The piano, drums and double bass trio that accompanies him is never quite able to keep in line with the unfettered swoops and precise inflections that he brings to venerable standards. That is only to be expected - the freewheeling sense of time that once caused Charles Mingus to desert a Scott recording session is as keen as ever. On "I Got It Bad" he soars heavenward, then drops back to earth, hammering out each syllable of the word "sen-ti-men-tal" like nails into the heart.

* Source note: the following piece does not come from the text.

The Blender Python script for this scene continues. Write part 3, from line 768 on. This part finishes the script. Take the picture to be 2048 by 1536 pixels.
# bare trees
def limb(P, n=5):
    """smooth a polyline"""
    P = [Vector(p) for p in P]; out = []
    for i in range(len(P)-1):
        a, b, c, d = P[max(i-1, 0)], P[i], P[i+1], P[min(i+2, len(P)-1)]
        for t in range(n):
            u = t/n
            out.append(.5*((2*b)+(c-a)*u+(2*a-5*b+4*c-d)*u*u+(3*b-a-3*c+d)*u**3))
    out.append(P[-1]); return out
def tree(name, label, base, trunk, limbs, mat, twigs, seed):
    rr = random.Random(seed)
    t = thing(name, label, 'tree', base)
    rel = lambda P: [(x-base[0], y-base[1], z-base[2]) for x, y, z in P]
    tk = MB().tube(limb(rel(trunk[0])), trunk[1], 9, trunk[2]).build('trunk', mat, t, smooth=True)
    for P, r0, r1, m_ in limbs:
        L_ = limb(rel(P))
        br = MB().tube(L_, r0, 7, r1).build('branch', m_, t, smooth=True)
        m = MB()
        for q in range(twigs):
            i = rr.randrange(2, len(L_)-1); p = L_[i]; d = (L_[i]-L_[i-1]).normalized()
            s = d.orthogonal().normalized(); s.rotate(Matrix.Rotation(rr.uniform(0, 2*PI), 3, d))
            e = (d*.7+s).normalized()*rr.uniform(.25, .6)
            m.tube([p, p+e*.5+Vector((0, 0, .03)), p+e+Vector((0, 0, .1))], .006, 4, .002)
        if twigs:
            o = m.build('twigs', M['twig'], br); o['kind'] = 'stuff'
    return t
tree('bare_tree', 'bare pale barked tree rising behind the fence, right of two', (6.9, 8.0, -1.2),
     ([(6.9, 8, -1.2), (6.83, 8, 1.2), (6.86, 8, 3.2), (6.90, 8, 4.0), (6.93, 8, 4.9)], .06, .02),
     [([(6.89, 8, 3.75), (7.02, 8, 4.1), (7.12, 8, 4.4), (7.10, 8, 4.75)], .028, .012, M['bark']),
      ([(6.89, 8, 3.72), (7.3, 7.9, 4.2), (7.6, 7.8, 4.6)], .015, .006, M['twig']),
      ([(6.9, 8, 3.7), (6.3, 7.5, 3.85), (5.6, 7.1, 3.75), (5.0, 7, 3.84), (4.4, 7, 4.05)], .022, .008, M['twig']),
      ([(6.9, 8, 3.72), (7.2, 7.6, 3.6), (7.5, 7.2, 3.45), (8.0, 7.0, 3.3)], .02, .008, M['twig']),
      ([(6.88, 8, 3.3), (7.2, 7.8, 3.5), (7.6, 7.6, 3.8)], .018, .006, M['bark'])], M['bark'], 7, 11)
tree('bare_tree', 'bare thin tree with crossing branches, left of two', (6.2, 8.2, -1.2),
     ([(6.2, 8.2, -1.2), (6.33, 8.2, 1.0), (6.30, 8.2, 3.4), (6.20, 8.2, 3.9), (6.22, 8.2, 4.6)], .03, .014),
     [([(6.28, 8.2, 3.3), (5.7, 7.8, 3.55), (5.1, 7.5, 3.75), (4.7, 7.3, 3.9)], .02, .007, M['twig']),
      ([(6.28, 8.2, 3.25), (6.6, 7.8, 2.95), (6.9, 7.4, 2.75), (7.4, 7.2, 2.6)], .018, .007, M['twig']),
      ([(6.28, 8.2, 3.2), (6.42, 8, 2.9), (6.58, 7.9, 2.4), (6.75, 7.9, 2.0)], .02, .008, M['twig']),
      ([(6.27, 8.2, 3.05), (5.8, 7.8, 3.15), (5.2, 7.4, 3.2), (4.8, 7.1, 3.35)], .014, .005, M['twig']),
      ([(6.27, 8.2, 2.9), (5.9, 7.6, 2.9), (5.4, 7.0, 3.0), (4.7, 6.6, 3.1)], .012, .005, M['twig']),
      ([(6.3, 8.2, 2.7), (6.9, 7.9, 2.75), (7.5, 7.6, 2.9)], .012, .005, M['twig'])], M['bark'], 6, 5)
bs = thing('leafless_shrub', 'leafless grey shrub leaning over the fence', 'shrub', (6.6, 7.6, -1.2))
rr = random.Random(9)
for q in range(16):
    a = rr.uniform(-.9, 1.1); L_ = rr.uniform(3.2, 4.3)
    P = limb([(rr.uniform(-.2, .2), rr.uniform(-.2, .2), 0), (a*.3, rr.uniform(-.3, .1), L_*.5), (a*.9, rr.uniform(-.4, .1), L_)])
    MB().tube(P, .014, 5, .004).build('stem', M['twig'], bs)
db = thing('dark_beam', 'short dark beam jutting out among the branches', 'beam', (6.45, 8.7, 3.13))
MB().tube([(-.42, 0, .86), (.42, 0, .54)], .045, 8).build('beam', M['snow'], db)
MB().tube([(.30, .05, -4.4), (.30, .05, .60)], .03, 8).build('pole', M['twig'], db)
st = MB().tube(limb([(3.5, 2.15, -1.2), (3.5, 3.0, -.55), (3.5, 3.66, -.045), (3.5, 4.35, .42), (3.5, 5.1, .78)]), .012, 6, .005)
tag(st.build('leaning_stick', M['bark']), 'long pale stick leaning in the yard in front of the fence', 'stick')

The voice alone casts a spell on the painstaking reinvestigations of "Pennies From Heaven" and a wondrously loopy but resplendent "Imagination", from the new album, Mood Indigo. But the pained and ecstatic postures he strikes bring an added sense of beauty and drama. Scott is not beyond clowning and utilising the performer's mask, but there's a wariness and fragility at the heart of everything he touches. It's the inverse of operatic grandstanding, but his emotionally ravished readings of "All the Way" or "Sometimes I Feel Like a Motherless Child" feel as if they are wrought from the core of his being and life experience.
There were ghostly flashes throughout - the lissome ache and sighs of Billie Holiday, the gymnastic glee of Jackie Wilson - but to see and hear Jimmy Scott is to witness a one-of-a-kind phenomenon.
"Thank you, England, for Elton John," Scott said, modest as ever, having transformed "Sorry Seems to Be the Hardest Word" into a heart-stopping soliloquy. But in truth, neither Sir Elton nor the Giants of Tin Pan Alley could wish to have their wares in more delicate or sympathetic hands.